Em Beirute, outro periódico surgia semanalmente, Al-Jinan (Os Jardins), de propriedade e administração de Salim al-Bustani, membro da família que teria um impacto importante na transmissão de ideias ocidentais para o Levante e o Egito.

Al-Jinan, que foi publicado ao longo da Comuna, baseou seus artigos numa variedade de fontes: The Times de Londres, o jornal de Versalhes La Situation, assim como o Le Cri du Peuple, que falava pelos comunnards.

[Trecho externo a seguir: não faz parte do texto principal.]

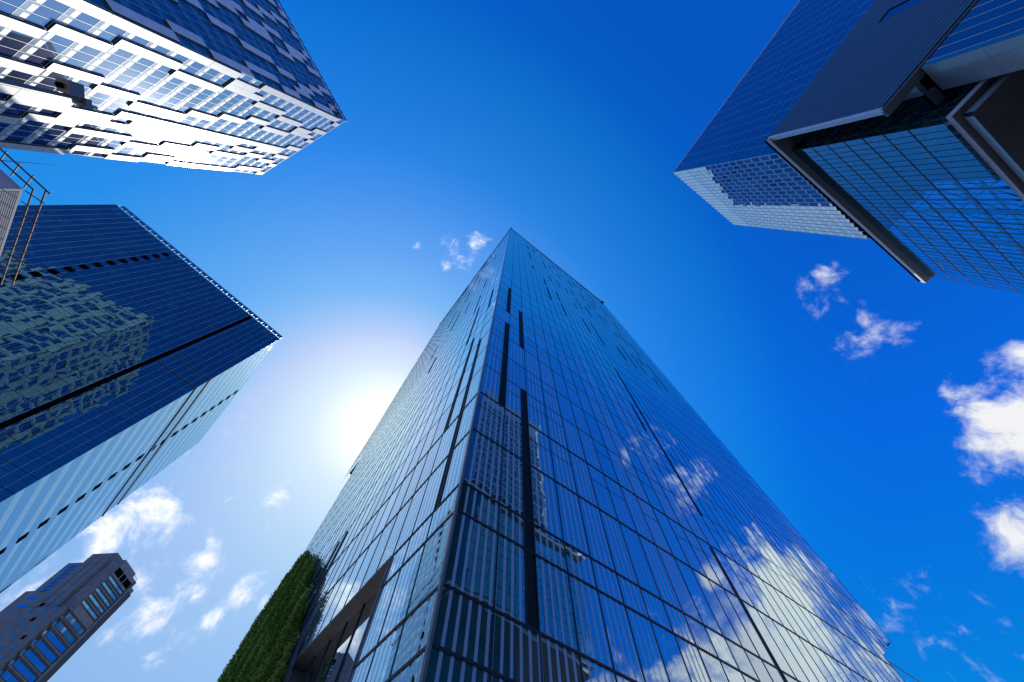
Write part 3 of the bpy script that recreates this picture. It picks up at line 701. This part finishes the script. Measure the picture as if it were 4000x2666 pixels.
m_ = MB(); m_.prism([FKa(.1, -.42, 0), FKa(56, -.42, 0), FKa(56, -20, 0), FKb(4.4, -.42, 0)], 0, 57.5); m_.build('building_core', 'black', gt)
m_ = MB(); m_.prism([FGa(4.1, -1.3, 0), FGa(58, -1.3, 0), FGa(58, -7, 0), FGa(4.1, -7, 0)], ZB + .06, ZB + .5); m_.build('underside', 'black', gt)

m_ = MB()
for k in range(4):
    for q in range(2): m_.poly([FGa(4.05, -.1 - q * 1.6, ZB + .07 + k * 2), FGa(4.05, -1.68 - q * 1.6, ZB + .07 + k * 2), FGa(4.05, -1.68 - q * 1.6, ZB + 2.04 + k * 2), FGa(4.05, -.1 - q * 1.6, ZB + 2.04 + k * 2)])
m_.build('recess_panel', 'core_panel', gt)
m_ = MB(); m_.box(FGa, 4.1, 4.9, -7, -3.2, ZB - .6, ZB + .05); m_.box(FGa, 4.1, 4.5, -3.19, -1.3, ZB - .1, ZB + .05); m_.build('soffit_beam', 'brown_metal', gt)
# ------------------------------------------------------------------ brown hotel tower (lower left, far)
BP = Vector((-188.1, 160.45, 0)); azQ = 85.7; HB = 120.0
FB = Face(BP, azQ, outn(azQ, BP)); FBl = Face(BP, azQ + 90, outn(azQ + 90, BP))
bt = thing('hotel_tower', 'brown stone tower at lower left with rows of blue windows', 'building', tuple(BP))
m_ = MB()
m_.prism([FB(0, 0, 0), FB(13.7, 0, 0), FB(13.7, -22, 0), FB(0, -22, 0)], 0, HB)
m_.prism([FB(-2.0, -1.0, 0), FB(14.5, -1.0, 0), FB(14.5, -24, 0), FB(-2.0, -24, 0)], 0, 99.0)
m_.prism([FBl(0, .0, 0), FBl(8, .0, 0), FBl(8, -10, 0), FBl(0, -10, 0)], HB + .02, HB + 1.5)
m_.prism([FBl(7.5, .8, 0), FBl(20.5, .8, 0), FBl(20.5, -12, 0), FBl(7.5, -12, 0)], 0, HB + 5.0)
m_.prism([FBl(20.5, .3, 0), FBl(28.6, .3, 0), FBl(28.6, -12, 0), FBl(20.5, -12, 0)], 0, HB + 1.0)
m_.prism([FBl(28.6, .0, 0), FBl(33, .0, 0), FBl(33, -12, 0), FBl(28.6, -12, 0)], 0, 108)
m_.prism([FB(13.7, -.6, 0), FB(16.8, -.6, 0), FB(16.8, -20, 0), FB(13.7, -20, 0)], 0, HB - 2)
m_.build('wall', 'brown_stone', bt)
m_ = MB(); m_.box(FB, 13.75, 16.9, -.58, .15, 0, HB - 4.2); m_.build('dark_pier', 'brown_dark', bt)
z = 112.9
rows = [(112.9 + 1.25, 112.9)] + [(112.9 - 2.72 * k + 1.25, 112.9 - 2.72 * k) for k in range(1, 5)]
rows += [(98.0 - 3.3 * k, 96.0 - 3.3 * k) for k in range(0, 20)]
for k, (zt_, zb_) in enumerate(rows):
    low = k > 4; fr, gl_ = MB(), MB(); a, c2, nn = (.4, 12.4, 0.0) if not low else (.0, 12.4, 0.02)
    fr.box(FB, a - .25, a, nn, nn + .35, zb_, zt_); fr.box(FB, c2, c2 + .25, nn, nn + .35, zb_, zt_)
    fr.box(FB, a - .25, c2 + .25, nn, nn + .4, zb_ - .28, zb_); fr.box(FB, a - .25, c2 + .25, nn, nn + .4, zt_, zt_ + .28)
    f_ = fr.build('window', 'brown_dark', bt)
    n_ = 5 if not low else 7
    for q in range(n_):
        w_ = (c2 - a) / n_; gl_.pane(FB, a + q * w_ + .06, a + (q + 1) * w_ - .06, zb_, zt_, nn + .06)
    gl_.build('pane', 'hotel_glass' if k not in (5, 6) else 'hotel_glass_dim', f_)
# pilasters between floors on the front
m_ = MB()
for z0_, z1_ in ((0, HB - .5),): 
    m_.box(FB, -.05, .12, .0, .45, z0_, z1_); m_.box(FB, 12.75, 13.72, .0, .45, z0_, z1_)
for k in range(20): m_.box(FB, -1.4, 13.4, .0, .30, 98.6 - 3.3 * k, 99.1 - 3.3 * k)
m_.build('cornice', 'brown_stone', bt)
for a, c2, zb_, zt_ in ((.5, 4.6, 115.6, 118.2), (5.2, 7.6, 115.6, 118.2), (8.2, 12.3, 115.6, 118.2)):
    m_ = MB(); m_.box(FB, a, c2, .0, .12, zb_, zt_, skip=('n0',)); 
    m_.build('roof_opening', 'black', bt)
for k in range(20):
    zb_ = 103.6 - 3.3 * k; nn = .82 if zb_ > 98 else 2.02
    for q, (a, c2) in enumerate(((4.6, 6.2), (9.4, 11.2), (14.6, 16.6))):
        if q == 0 and zb_ > 98: continue
        m_ = MB(); m_.box(FBl, a, c2, nn - .02, nn + .05, zb_, zb_ + 1.35, skip=('n0',)); m_.build('window', 'hotel_glass_dim' if (k * 3 + q) % 5 else 'black', bt)
    for a, c2 in ((-1.7, -.5), (12.75, 13.5)):
        if zb_ > 96: continue
        m_ = MB(); m_.box(FB, a, c2, .0, .36, zb_ - 1.2, zb_ - .1, skip=('n0',)); m_.build('window', 'hotel_glass_dim', bt)
    m_ = MB(); m_.box(FBl, 23, 27.6, .3, .38, zb_ + .2, zb_ + 1.7, skip=('n0',)); m_.build('window', 'hotel_glass', bt)
m_ = MB()
for k in range(3): m_.box(FBl, 8.2 + k * 4.2, 8.5 + k * 4.2, .8, 1.05, 70, HB + 4.6)
m_.box(FBl, 7.5, 20.4, .8, 1.0, HB + 2.2, HB + 2.5); m_.build('pilaster', 'brown_stone', bt)
for k in range(7):
    m_ = MB(); m_.box(FBl, 20.8, 22.6, .3, .7, 107.5 + k * 1.9, 108.6 + k * 1.9, skip=('n0',)); m_.box(FBl, 23.4, 25.4, .3, .7, 107.1 + k * 1.9, 108.2 + k * 1.9, skip=('n0',)); m_.build('balcony_window', 'hotel_glass', bt)
m_ = MB(); m_.tube(FBl(8.4, 0, HB), FBl(8.4, 0, HB + 4.6), .05); m_.build('antenna', 'dark_metal', bt)
m_ = MB(); m_.box(FB, 3, 7, -9, -5, HB + .01, HB + 1.8); m_.box(FB, 8, 11.5, -8, -4, HB + .01, HB + 1.2); m_.build('roof_plant', 'grey_metal', bt)
m_ = MB()
for a in (1.0, 4.2, 9.6, 12.8): m_.tube(FB(a, -.4, HB), FB(a, -.4, HB + 1.1), .05)
m_.tube(FB(.4, -.4, HB + 1.1), FB(13.4, -.4, HB + 1.1), .05); m_.build('roof_rail', 'dark_metal', bt)

# ------------------------------------------------------------------ rooftop structure at the left edge
RC = Vector((-36.6, -.97, 0)); RA = Vector((-37.59, -2.34, 0)); RB = Vector((-41.02, 4.05, 0)); HR = 30.0
def azof(v): return math.degrees(math.atan2(v[1], v[0]))
F1 = Face(RC, azof(RA - RC), outn(azof(RA - RC), RC)); F2 = Face(RC, azof(RB - RC), outn(azof(RB - RC), RC))
bx = thing('billboard_building', 'pale ribbed rooftop box at the left edge inside a rusty frame', 'building', tuple(RC))
m_ = MB(); m_.prism([F1(0, 0, 0), F1(14, 0, 0), F1(14, 0, 0) + F2(14, 0, 0) - RC, F2(14, 0, 0)], 0, HR); m_.build('wall', 'corrugated', bx)
m_ = MB(); z = HR - .1
while z > 15: m_.box(F2, .25, 14, .0, .012, z - .075, z - .02, skip=('n0',)); z -= .13
m_.build('ribbed_cladding', 'corrugated', bx)
m_ = MB(); m_.tube((-37.6, -2.9, HR), (-37.6, -2.9, HR + 3.6), .035, r2=.01); m_.build('lightning_rod', 'dark_metal', bx)
bf = thing('roof_frame', 'rusty steel ladder frame around the pale box at left edge', 'frame', tuple(RC + Vector((0, 0, HR - .2))))
o1, o2 = .55, 1.28
def corner(o):  # intersection of the two edges pushed out by o
    a = F1(0, o, 0); d = F1.u; b_ = F2(0, o, 0); e = F2.u
    t = ((b_ - a).x * e.y - (b_ - a).y * e.x) / (d.x * e.y - d.y * e.x); return a + d * t
zf = HR + .05
for o_ in (o1, o2):
    c0 = corner(o_) + Vector((0, 0, zf)); m_ = MB()
    m_.tube(c0 - F1.u * (.35 if o_ == o2 else 0), c0 + F1.u * 9, .055); m_.build('rail', 'rust', bf)
    m_ = MB(); m_.tube(c0, c0 + F2.u * 9.5, .055); m_.build('rail', 'rust', bf)
for F in (F1, F2):
    for i in range(9):
        m_ = MB(); s = .1 + i * .98; m_.tube(F(s, .05, zf + .06), F(s, o2 + .15, zf + .06), .04); m_.build('rung', 'rust', bf)

# ------------------------------------------------------------------ street lamp in front of the white tower
LX, LY = -7.74, -1.71
lp = thing('street_lamp', 'grey street pole with a small bracket head in front of the white tower', 'street lamp', (LX, LY, 0))
m_ = MB(); m_.tube((LX, LY, 0), (LX, LY, 9.06), .055, 10, r2=.04); m_.build('pole', 'lamp_metal', lp)
m_ = MB(); Fh = Face((LX, LY), 20, (cos(R_(110)), sin(R_(110))))
m_.box(Fh, -.09, .12, -.26, -.045, 8.72, 8.95); m_.box(Fh, -.07, .10, -.045, .11, 8.98, 9.08); m_.box(Fh, -.05, .07, .05, .09, 8.90, 9.2); m_.build('lamp_head', 'lamp_metal', lp)
m_ = MB(); m_.tube(Fh(.0, -.15, 8.66), Fh(.0, -.15, 8.72), .045, 12); m_.build('lens', 'black', lp)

Um terceiro jornal foi publicado por outro sírio-libanês, Ahmad Faris al-Shidiaq, em Istambul: al-Jawa’ib (Marés). De acordo com Albert Hourani, “al-Jawa’ib foi o primeiro jornal árabe importante a ser publicado de fato: o primeiro a circular onde quer que o árabe fosse lido, e a explicar os problemas da política mundial…”. Hourani cita C.M. Doughty, que afirma que “o periódico circula em todos os países de fala árabe: encontrei-o nas casas comerciais Nejd em Mumbai” (Hourani, 1962, 98). O editor do al-Jawa’ib tinha estado na Inglaterra em 1848 para ajudar a auxiliar uma tradução do Novo Testamento, e suas interpretações das ideias presentes durante a Comuna deve muito ao seu entendimento do comunismo primitivo descrito no Ato dos Apóstolos.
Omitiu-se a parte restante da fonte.